** BEGIN Collected material **
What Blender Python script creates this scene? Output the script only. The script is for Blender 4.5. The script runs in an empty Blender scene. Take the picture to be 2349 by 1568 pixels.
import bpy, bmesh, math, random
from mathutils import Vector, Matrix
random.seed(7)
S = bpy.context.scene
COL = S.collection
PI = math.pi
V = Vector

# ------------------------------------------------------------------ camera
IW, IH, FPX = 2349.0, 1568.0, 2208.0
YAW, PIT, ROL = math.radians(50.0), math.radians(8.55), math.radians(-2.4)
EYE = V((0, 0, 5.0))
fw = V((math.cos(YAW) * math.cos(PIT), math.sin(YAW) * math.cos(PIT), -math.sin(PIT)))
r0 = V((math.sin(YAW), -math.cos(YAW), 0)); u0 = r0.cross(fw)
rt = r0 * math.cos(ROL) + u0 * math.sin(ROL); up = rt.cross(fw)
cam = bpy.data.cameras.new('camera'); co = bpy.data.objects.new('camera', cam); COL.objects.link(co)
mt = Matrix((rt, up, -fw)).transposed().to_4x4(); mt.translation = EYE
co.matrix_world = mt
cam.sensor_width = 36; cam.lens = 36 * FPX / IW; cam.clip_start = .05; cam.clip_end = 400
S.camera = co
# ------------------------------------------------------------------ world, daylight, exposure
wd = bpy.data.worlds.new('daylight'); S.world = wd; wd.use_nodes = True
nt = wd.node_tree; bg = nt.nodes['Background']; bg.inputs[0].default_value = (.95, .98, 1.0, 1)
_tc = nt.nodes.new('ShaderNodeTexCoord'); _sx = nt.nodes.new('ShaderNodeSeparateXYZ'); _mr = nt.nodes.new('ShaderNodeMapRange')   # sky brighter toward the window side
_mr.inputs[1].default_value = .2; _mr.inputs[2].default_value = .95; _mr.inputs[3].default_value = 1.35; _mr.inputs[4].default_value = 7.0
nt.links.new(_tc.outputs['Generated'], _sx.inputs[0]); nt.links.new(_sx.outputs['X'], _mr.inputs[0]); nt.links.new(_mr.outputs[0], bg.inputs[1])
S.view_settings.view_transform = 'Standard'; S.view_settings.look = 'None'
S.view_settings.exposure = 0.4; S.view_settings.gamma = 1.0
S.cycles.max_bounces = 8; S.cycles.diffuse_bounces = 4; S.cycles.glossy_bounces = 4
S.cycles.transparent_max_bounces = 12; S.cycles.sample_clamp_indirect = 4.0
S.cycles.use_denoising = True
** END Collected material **
■ Your objective: Return the material in full, exactly as shown.

■ Output below:
What Blender Python script creates this scene? Output the script only. The script is for Blender 4.5. The script runs in an empty Blender scene. Take the picture to be 2349 by 1568 pixels.
import bpy, bmesh, math, random
from mathutils import Vector, Matrix
random.seed(7)
S = bpy.context.scene
COL = S.collection
PI = math.pi
V = Vector

# ------------------------------------------------------------------ camera
IW, IH, FPX = 2349.0, 1568.0, 2208.0
YAW, PIT, ROL = math.radians(50.0), math.radians(8.55), math.radians(-2.4)
EYE = V((0, 0, 5.0))
fw = V((math.cos(YAW) * math.cos(PIT), math.sin(YAW) * math.cos(PIT), -math.sin(PIT)))
r0 = V((math.sin(YAW), -math.cos(YAW), 0)); u0 = r0.cross(fw)
rt = r0 * math.cos(ROL) + u0 * math.sin(ROL); up = rt.cross(fw)
cam = bpy.data.cameras.new('camera'); co = bpy.data.objects.new('camera', cam); COL.objects.link(co)
mt = Matrix((rt, up, -fw)).transposed().to_4x4(); mt.translation = EYE
co.matrix_world = mt
cam.sensor_width = 36; cam.lens = 36 * FPX / IW; cam.clip_start = .05; cam.clip_end = 400
S.camera = co
# ------------------------------------------------------------------ world, daylight, exposure
wd = bpy.data.worlds.new('daylight'); S.world = wd; wd.use_nodes = True
nt = wd.node_tree; bg = nt.nodes['Background']; bg.inputs[0].default_value = (.95, .98, 1.0, 1)
_tc = nt.nodes.new('ShaderNodeTexCoord'); _sx = nt.nodes.new('ShaderNodeSeparateXYZ'); _mr = nt.nodes.new('ShaderNodeMapRange')   # sky brighter toward the window side
_mr.inputs[1].default_value = .2; _mr.inputs[2].default_value = .95; _mr.inputs[3].default_value = 1.35; _mr.inputs[4].default_value = 7.0
nt.links.new(_tc.outputs['Generated'], _sx.inputs[0]); nt.links.new(_sx.outputs['X'], _mr.inputs[0]); nt.links.new(_mr.outputs[0], bg.inputs[1])
S.view_settings.view_transform = 'Standard'; S.view_settings.look = 'None'
S.view_settings.exposure = 0.4; S.view_settings.gamma = 1.0
S.cycles.max_bounces = 8; S.cycles.diffuse_bounces = 4; S.cycles.glossy_bounces = 4
S.cycles.transparent_max_bounces = 12; S.cycles.sample_clamp_indirect = 4.0
S.cycles.use_denoising = True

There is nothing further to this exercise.